Estate Planning for Same-Sex and Unmarried Heterosexual Couples

As the debate over same-sex marriage continues to gain momentum, one thing remains certain: unmarried couples do not have access to the same end-of-life benefits and protections that married couples realize.  For this reason, couples who are not married, whether same-sex or heterosexual, must take extra steps to protect their loved ones in the event of illness or death.

Benefits Only Available to Married Couples Include:

Estate Tax Benefits: Married couples can inherit unlimited assets from their spouse without paying any estate tax at their spouse’s death.  This is often referred to as “the marital deduction.”  Unmarried couples do not have this same right and may be surprised to find out that they may even have to pay taxes on property they already own jointly with their partner.

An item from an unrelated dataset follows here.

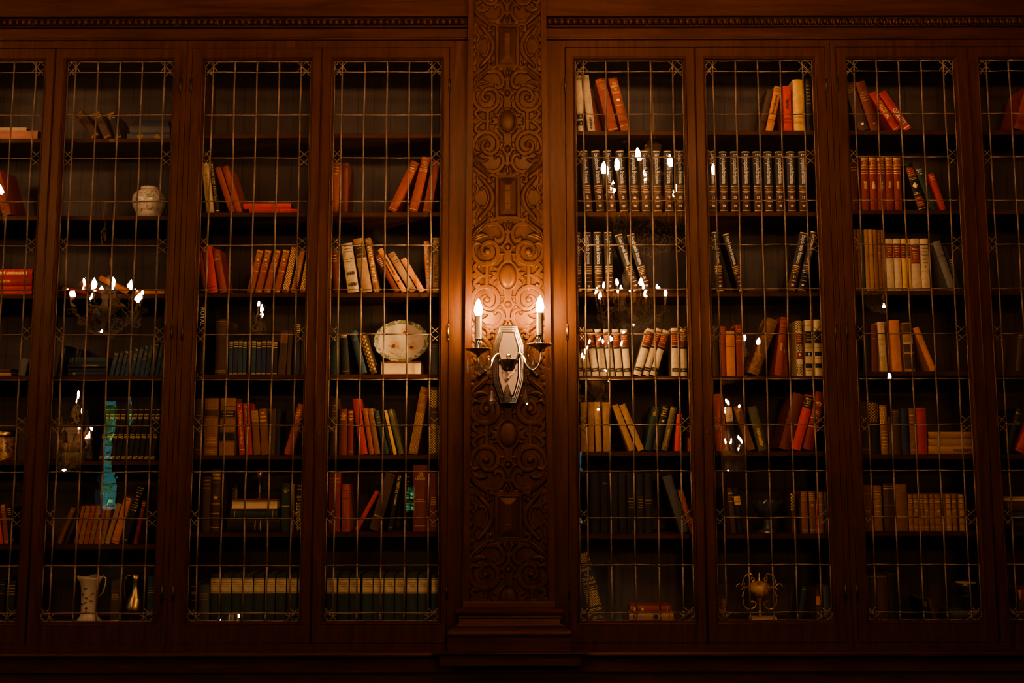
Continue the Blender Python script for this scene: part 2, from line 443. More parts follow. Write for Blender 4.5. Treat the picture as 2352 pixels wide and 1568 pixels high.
def make_bookcase(u):
    X0, X1 = UNITX[u]; dl, dr = UNITS[u]
    root = empty('bookcase', ((X0+X1)/2, 0.15, Z_CASE0), LABELS[u], 'bookcase', 'leaded glass bookcases along the wall')
    l0, l1 = LEAF[dl][0], LEAF[dr][1]
    ff = MB(); yf, yb = Y_FRAME, 0.02
    ff.rectframe((X0+0.0006, X1-0.0006, Z_CASE0, Z_CASE1), (l0, l1, Z_DOOR0, Z_DOOR1), yf, yb)
    ff.build('face_frame', M_WZ, root)
    i0, i1 = X0+0.003, X1-0.003
    bk = MB(); bk.box(i0, i1, Y_BACK, Y_BACK+0.018, Z_CASE0, Z_CASE1); bk.build('back_panel', M_BACK, root)
    for xa, xb in ((i0, l0+0.012), (l1-0.012, i1)):
        q = MB(); q.box(xa, xb, 0.021, Y_BACK, Z_CASE0, Z_CASE1); q.build('side_panel', M_SHELF, root)
    s0, s1 = l0+0.0125, l1-0.0125
    q = MB(); q.box(s0, s1, 0.023, Y_BACK, Z_DOOR1-0.008, Z_CASE1); q.build('top_board', M_SHELF, root)
    q = MB(); q.box(s0, s1, 0.023, Y_BACK, Z_CASE0, SHELFZ[u][6]); q.build('bottom_board', M_SHELF, root)
    for z in SHELFZ[u][:6]:
        q = MB(); q.bbox(s0, s1, Y_SHELF, Y_BACK, z-SHELF_T, z, 0.002); q.build('shelf', M_SHELF, root)
    for d in (dl, dr): make_door(d, root)
    return root

# ------------------------------------------------------------------ cornice, ledge, base panelling, hall shell
XL, XR, YB, ZC = -10.5, 6.5, -16.0, 5.3
P0t, P1t = at(1075, 60, -0.07).x, at(1255, 60, -0.07).x       # pilaster edges near its top
P0b, P1b = at(1062, 1380, -0.07).x, at(1275, 1380, -0.07).x   # and at its base
ZPB = zat(1380, -0.07)
ZPT = 4.1
ztop60 = zat(60, -0.07)
def pil_x(z, side):
    t = (z - ZPB) / (ztop60 - ZPB)
    return (P0b + (P0t-P0b)*t) if side < 0 else (P1b + (P1t-P1b)*t)
def struct(name, mb, mat, label, smooth=False):
    o = mb.build(name, mat, None, smooth); tag(o, label, name.split('_')[0], None, 'structure'); return o

def shell():
    m = MB(); m.box(XL, XR, YB, 0.36, -0.1, 0.0); struct('floor', m, M_DARKW, 'dark wooden floor of the hall')
    m = MB(); m.box(XL, XR, YB, 0.56, ZC, ZC+0.1); struct('ceiling', m, surf('plaster ceiling', (0.05, 0.032, 0.02), 0.9, 0, 0.1, 3), 'plaster ceiling of the hall')
    m = MB(); m.box(XL, XR, 0.36, 0.56, 0, ZC)
    struct('wall_front', m, M_DARKW, 'wood wall behind the bookcases')
    m = MB(); wy0, wy1, wz0, wz1 = -8.5, -4.0, 0.9, 4.6
    m.box(XL-0.2, XL, YB-0.2, wy0, 0, ZC); m.box(XL-0.2, XL, wy1, 0.56, 0, ZC); m.box(XL-0.2, XL, wy0, wy1, 0, wz0); m.box(XL-0.2, XL, wy0, wy1, wz1, ZC); struct('wall_left', m, M_DARKW, 'panelled side wall beyond the first bookcase')
    m = MB(); m.box(XR, XR+0.2, YB-0.2, 0.56, 0, ZC); struct('wall_right', m, M_DARKW, 'panelled side wall beyond the dim bookcase')
    # back wall with three window openings
    wins = [(-8.42, -7.98, 0.45, 2.70), (-2.25, -1.80, 0.75, 1.30), (1.05, 1.56, 0.15, 1.65)]
    m = MB(); cur = XL
    for a, b, z0, z1 in wins:
        m.box(cur, a, YB-0.2, YB, 0, ZC); m.box(a, b, YB-0.2, YB, 0, z0); m.box(a, b, YB-0.2, YB, z1, ZC); cur = b
    m.box(cur, XR, YB-0.2, YB, 0, ZC)
    struct('wall_back', m, M_DARKW, 'far wall opposite the bookcases with three windows')
    for k, (a, b, z0, z1) in enumerate(wins):
        r = bpy.data.objects.new('window_%d' % (k+1), None); COL.objects.link(r); r.location = ((a+b)/2, YB-0.1, z0)
        tag(r, ['tall narrow daylight window', 'small casement window onto green leaves', 'low garden window'][k] + ' in the far wall, seen reflected in glass', 'window', None, 'structure')
        f = MB(); f.frame(a, b, z0, z1, [(0, YB-0.16), (0, YB+0.02), (0.04, YB+0.02), (0.04, YB-0.16)])
        nb = 3 if z1-z0 > 1 else 1
        for j in range(1, nb+1): zz = z0+(z1-z0)*j/(nb+1); f.box(a, b, YB-0.1, YB-0.08, zz-0.012, zz+0.012)
        f.build('window_frame', M_DARKW, r)
        g = MB(); g.add([(a, YB-0.09, z0), (b, YB-0.09, z0), (b, YB-0.09, z1), (a, YB-0.09, z1)], [(0, 1, 2, 3)])
        g.build('window_pane', M_GLASS, r)
    r = bpy.data.objects.new('window_4', None); COL.objects.link(r); r.location = (XL-0.1, (wy0+wy1)/2, wz0)  # side window added out of view for blue fill light
    tag(r, 'added unseen side window giving blue fill light to the hall', 'window', None, 'structure')
    f = MB()
    for yy in (wy0+0.03, -6.98, -5.48, wy1-0.03): f.box(XL-0.14, XL-0.06, yy-0.03, yy+0.03, wz0, wz1)
    for zz in (wz0+0.03, 2.75, wz1-0.03): f.box(XL-0.135, XL-0.065, wy0+0.06, wy1-0.06, zz-0.03, zz+0.03)
    f.build('window_frame', M_DARKW, r)
    g = MB(); g.add([(XL-0.1, wy0, wz0), (XL-0.1, wy1, wz0), (XL-0.1, wy1, wz1), (XL-0.1, wy0, wz1)], [(0, 1, 2, 3)]); g.build('window_pane', M_GLASS, r)
    # trim
    zf = zat(58, -0.03)
    for k, (a, b) in enumerate(((XL, pil_x(3.6, -1)-0.0005), (pil_x(3.6, 1)+0.0005, XR))):
        side = ('before', 'beyond')[k]
        m = MB()
        m.bbox(a, b, -0.026, 0.30, Z_CASE1+0.0005, zat(64, -0.03), 0.002)
        m.tube([(a, -0.026, Z_CASE1+0.006), (b, -0.026, Z_CASE1+0.006)], 0.007, 8)
        m.bbox(a, b, -0.045, 0.30, zat(64, -0.03), zat(58, -0.045), 0.003)
        struct('trim_%d' % (k+1), m, M_WX, 'plain architrave board over the glass doors %s the pilaster' % side)
        m = MB(); z0, z1 = zat(58, -0.045), zat(39, -0.045)
        m.box(a, b, -0.035, 0.30, z0+0.0005, z1)
        p = 0.030; n = int((min(b, 3.4)-max(a, -3.4))/p); st = max(a, -3.4)
        for j in range(n):
            x = st + p*(j+0.5)
            m.ball((x, -0.035, (z0+z1)/2+0.002), 0.0095, 8, 6, 1.5)
            m.tube([(x-0.015, -0.033, z1-0.004), (x-0.0135, -0.043, (z0+z1)/2), (x-0.015, -0.033, z0+0.004)], [0.002, 0.004, 0.001], 5)
            m.tube([(x-0.010, -0.034, z0+0.010), (x-0.006, -0.041, z0+0.006), (x, -0.043, z0+0.005), (x+0.006, -0.041, z0+0.006), (x+0.010, -0.034, z0+0.010)], 0.0028, 5)
        struct('trim_%d' % (k+3), m, M_CARVE, 'carved bead and leaf moulding under the frieze %s the pilaster' % side, True)
        m = MB(); m.bbox(a, b, -0.055, 0.30, zat(39, -0.045)+0.0005, zat(35, -0.055), 0.003); m.box(a, b, -0.040, 0.30, zat(35, -0.055), ZPT)
        struct('trim_%d' % (k+5), m, M_WX, 'dark frieze board above the carved moulding %s the pilaster' % side)
        # ends of the bookcase wall
    for k, (a, b) in enumerate(((XL, UNITX[1][0]-0.001), (UNITX[4][1]+0.001, XR))):
        m = MB(); m.box(a, b, -0.012, 0.30, Z_CASE0, Z_CASE1)
        struct('trim_%d' % (k+7), m, M_WZ, 'plain wood panel at the %s end of the bookcases' % ('window', 'dim')[k])
    m = MB(); zl = zat(1497, -0.05)
    m.loops([[(XL, y, z) for y, z in pr] for pr in ()] or [[(x, -0.055, zl-0.020), (x, -0.066, zl-0.016), (x, -0.068, zl-0.008), (x, -0.062, zl), (x, 0.30, zl), (x, 0.30, zl-0.020)] for x in (XL, XR)])
    struct('trim_9', m, M_WX, 'thin ledge moulding under the bookcase doors')
    m = MB(); m.box(XL, XR, -0.030, 0.30, Z_CASE0-0.0008, zl+0.0003)
    m.box(XL, XR, -0.02, 0.30, 0.0, zl-0.0205)
    m.bbox(XL, XR, -0.036, -0.0195, zat(1545, -0.03), zat(1512, -0.03), 0.006)
    struct('baseboard_front', m, M_WX, 'dark panelled base below the ledge')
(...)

Inheritance Laws: Unmarried couples are not recognized under North Carolina’s intestate succession laws.  This means that if a partner dies without a will, his or her property will go to the next of kin.  Unfortunately, I’ve seen more than one case of a partner being forced out of the home they lived in for many years by the deceased’s family because the surviving partner’s name was not on the deed and the deceased did not leave a will.  This tragic event can easily be avoided with proper estate planning.

Long-term Care: Nursing home care can be incredibly expensive and couples may be forced to seek government benefits to help pay the nursing home bills.  In order to be eligible for government benefits, assets must first be spent down to a certain amount.  Married couples are allowed to keep some assets to support the spouse who remains at home.  This benefit is not available to unmarried couples and can be devastating to an older couple if the partner who remains at home depended on the income or assets of the partner entering the nursing home.  Many couples believe they have no choice but to sell their home so one partner can qualify for benefits.  This is not always the case and may be avoided through proper planning with an experienced elder law attorney.

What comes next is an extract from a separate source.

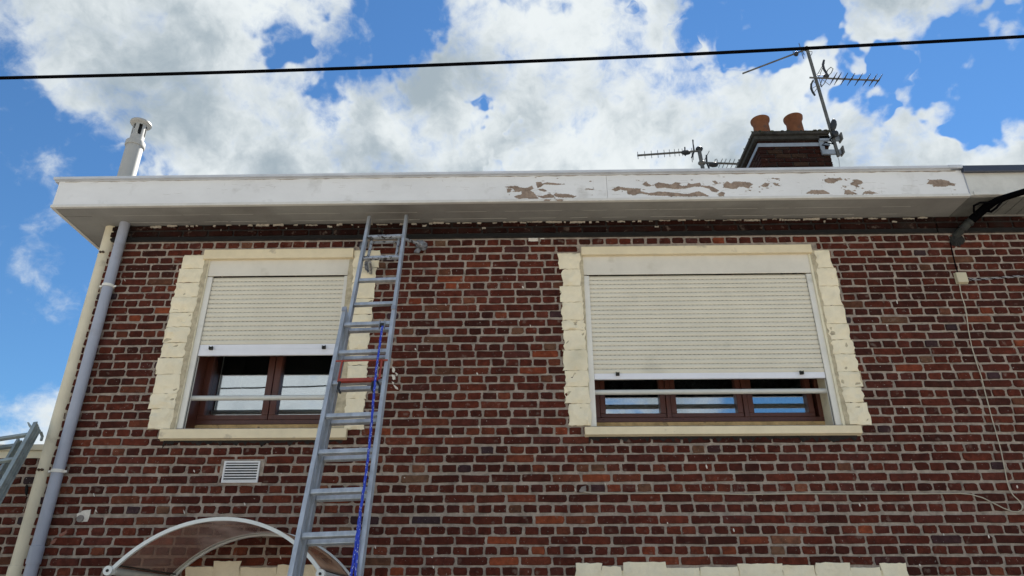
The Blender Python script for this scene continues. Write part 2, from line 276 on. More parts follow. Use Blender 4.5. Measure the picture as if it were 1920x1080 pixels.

Social Security Benefits: When a spouse dies, the surviving spouse can elect to continue to receive his or her own benefits or his or her spouse’s benefits, whichever amount is higher. Unfortunately, unmarried couples are not eligible for survivor’s benefits.  One way to offset this loss of benefits is through the purchase of life insurance.

Unmarried couples should have a valid will or living trust, durable power of attorney and health care power of attorney to ensure that their wishes are carried out, both with regard to their property and to their healthcare.